Zynga's Pincus Withdraws Further From Operations
Zynga Inc (NASDAQ:ZNGA) co-founder Mark Pincus is relinquishing the last of his operational duties at the social gaming company starting on Wednesday, taking on an advisory role as Chief Executive Officer Don Mattrick pushes through a restructuring plan.
Shares in Zynga were up 4.5 percent in after-hours trading Wednesday after closing at $4.42 on the Nasdaq.
Pincus, who remains chairman of the board, has decided to move on from day-to-day operations as chief product officer, Zynga said in a statement. He has been stepping back from the company that once dominated gaming on Facebook with "Farmville" but is now losing users to mobile game developers.
On Wednesday, the company reported a 36 percent drop in March-quarter revenue to $168 million, though that beat analysts' forecasts for $146.5 million.
The number of monthly players continued to fall, slipping to 123 million or less than half of 253 million at the end of the first quarter of 2013.

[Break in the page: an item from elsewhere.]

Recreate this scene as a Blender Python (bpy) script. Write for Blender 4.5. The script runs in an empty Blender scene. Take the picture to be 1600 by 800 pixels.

In July, Zynga hired Mattick, the former head of Microsoft Corp's Xbox business, to replace Pincus as CEO. Mattrick has been managing a series of layoffs, cutting costs, reviewing the company's product pipeline and reshuffling the company's top-level management.
Zynga also announced on Wednesday that it hired Alex Garden, a former executive of Microsoft's Xbox business, as president of Zynga Studios, a newly-created position that will entail overseeing the company's game studio operations.
Moreover, Henry Labounta, who has worked at Electronic Arts and Microsoft Studios, has been brought on board as Zynga's chief visual officer and Jennifer Knuckles, formerly of e-commerce portal Plum District and Clorox, will take on the role of chief marketing officer, the company said.